In Clubland

James McBride’s Deacon King Kong is “a sharply compassionate shaggy dog tale,” our starred review said, “of a heavy drinking Baptist deacon who shoots a drug dealer and becomes a ‘walking dead man.’ ” On June 16, the novel took its place among Oprah’s Book Club picks, and it returns to our hardcover fiction list for the first time since March, at #9, with by far its best weekly sales to date.

Signings of the Times

Elin Hilderbrand’s latest beach read, 28 Summers, takes the #4 spot in the country at the start of a very uneasy summer season. In addition to promoting the new book via Instagram and Zoom chats, Hilderbrand, who typically tours twice a year, is among the first authors to resume in-person bookstore events. She kicked things off in Delaware on June 20 with an appearance at Bethany Beach Books.

Early Education

The top two titles on our children’s picture book list introduce concepts of race to pre-readers. The #1 picture book, and the #6 book in the country, is We’re Different, We’re the Same by Bobbi Kates, illustrated by Joe Mathieu, a Sesame Street–branded title that pubbed in 1992. After its appearance on several anti-racist children’s book lists, print unit sales shot up from less than 1,000 per week to more than 42K in a single week. The #2 picture book, Antiracist Baby, is a new board book by Ibram X. Kendi, illustrated by Ashley Lukashevsky and inspired by themes in Kendi’s How to Be an Antiracist, the #1 book in the country.

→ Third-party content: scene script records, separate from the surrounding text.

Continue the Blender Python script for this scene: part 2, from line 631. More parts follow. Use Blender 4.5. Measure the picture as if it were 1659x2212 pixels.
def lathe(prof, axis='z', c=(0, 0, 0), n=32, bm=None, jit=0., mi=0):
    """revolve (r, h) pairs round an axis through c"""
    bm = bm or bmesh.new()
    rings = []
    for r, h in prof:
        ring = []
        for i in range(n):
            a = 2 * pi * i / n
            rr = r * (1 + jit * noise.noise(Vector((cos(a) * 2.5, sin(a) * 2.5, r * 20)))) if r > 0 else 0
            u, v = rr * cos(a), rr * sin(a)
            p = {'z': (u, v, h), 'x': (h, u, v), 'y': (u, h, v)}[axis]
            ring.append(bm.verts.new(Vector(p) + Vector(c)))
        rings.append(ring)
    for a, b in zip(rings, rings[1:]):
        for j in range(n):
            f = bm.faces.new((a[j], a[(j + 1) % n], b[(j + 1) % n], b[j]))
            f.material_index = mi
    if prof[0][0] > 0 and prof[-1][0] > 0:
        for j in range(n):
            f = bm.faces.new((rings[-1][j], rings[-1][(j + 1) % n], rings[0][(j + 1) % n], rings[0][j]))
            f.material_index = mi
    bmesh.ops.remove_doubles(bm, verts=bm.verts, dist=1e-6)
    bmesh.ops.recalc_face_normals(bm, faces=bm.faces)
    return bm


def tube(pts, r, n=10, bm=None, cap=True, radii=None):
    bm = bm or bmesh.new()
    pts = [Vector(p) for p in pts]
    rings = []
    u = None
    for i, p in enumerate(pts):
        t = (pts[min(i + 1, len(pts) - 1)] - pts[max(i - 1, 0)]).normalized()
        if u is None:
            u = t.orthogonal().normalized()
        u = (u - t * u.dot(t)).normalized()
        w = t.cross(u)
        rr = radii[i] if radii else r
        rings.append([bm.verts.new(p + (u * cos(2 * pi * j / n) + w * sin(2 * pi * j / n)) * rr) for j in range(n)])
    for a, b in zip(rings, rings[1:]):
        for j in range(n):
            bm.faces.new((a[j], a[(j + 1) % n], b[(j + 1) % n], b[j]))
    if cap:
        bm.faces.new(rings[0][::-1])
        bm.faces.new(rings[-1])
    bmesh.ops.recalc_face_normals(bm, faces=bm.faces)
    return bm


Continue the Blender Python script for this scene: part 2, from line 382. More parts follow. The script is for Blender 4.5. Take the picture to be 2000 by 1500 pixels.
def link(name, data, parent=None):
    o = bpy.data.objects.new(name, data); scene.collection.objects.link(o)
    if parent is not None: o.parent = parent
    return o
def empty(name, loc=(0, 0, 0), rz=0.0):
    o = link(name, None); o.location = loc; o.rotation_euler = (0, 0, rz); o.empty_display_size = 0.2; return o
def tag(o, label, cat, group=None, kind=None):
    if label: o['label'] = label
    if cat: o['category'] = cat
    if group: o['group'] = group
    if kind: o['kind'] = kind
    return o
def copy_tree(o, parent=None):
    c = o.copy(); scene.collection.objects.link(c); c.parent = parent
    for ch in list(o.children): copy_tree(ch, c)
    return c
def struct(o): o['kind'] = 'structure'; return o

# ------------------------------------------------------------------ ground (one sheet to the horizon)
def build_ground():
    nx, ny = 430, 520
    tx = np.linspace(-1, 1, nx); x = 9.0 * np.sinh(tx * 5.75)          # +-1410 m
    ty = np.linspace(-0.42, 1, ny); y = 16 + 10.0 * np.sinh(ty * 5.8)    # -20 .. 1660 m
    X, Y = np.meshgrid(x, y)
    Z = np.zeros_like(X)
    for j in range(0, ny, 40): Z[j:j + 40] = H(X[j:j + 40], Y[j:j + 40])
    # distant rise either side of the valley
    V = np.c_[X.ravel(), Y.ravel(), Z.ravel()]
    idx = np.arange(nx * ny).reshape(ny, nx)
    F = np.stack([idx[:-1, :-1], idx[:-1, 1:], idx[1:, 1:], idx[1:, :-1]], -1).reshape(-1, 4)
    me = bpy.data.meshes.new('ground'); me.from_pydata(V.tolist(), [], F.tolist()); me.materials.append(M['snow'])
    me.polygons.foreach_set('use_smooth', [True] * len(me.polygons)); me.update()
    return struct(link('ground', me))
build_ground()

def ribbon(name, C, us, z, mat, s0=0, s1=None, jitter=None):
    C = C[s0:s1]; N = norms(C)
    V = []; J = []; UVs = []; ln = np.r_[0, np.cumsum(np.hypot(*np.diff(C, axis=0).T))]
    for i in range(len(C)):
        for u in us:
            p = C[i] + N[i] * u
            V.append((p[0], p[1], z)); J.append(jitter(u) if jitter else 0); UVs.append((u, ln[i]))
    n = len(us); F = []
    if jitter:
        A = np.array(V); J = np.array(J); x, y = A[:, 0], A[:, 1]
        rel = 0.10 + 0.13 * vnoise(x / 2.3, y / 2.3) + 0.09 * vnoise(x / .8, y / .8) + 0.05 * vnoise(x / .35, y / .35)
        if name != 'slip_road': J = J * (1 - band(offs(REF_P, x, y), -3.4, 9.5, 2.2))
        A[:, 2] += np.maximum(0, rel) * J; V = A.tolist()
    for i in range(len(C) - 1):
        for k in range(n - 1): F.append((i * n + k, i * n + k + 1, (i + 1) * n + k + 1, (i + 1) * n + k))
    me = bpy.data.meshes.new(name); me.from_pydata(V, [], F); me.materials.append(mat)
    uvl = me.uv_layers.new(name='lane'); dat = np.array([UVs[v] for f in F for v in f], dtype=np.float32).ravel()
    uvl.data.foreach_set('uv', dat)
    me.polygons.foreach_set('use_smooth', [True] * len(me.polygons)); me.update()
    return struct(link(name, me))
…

In response to demand for the board book, Penguin Young Readers imprint Kokila will also release a picture book edition on July 14.


Max Brooks
#12 Hardcover Fiction
The World War Z author trades zombies for Sasquatch in a “slow-burning page-turner,” our review said, “told via diary entries, news transcripts, and Brooks’s own research” into the existence of bigfoot. On publication day, Legendary Entertainment acquired screen rights.

Chanel Cleeton
#12 Trade Paperback
“Cleeton finds the right balance of historical detail and suspense,” our review said, in the loosely connected plotlines of three women coping with a devastating 1935 hurricane in the Florida Keys. It’s “a riveting curl-up-on-the-couch affair.”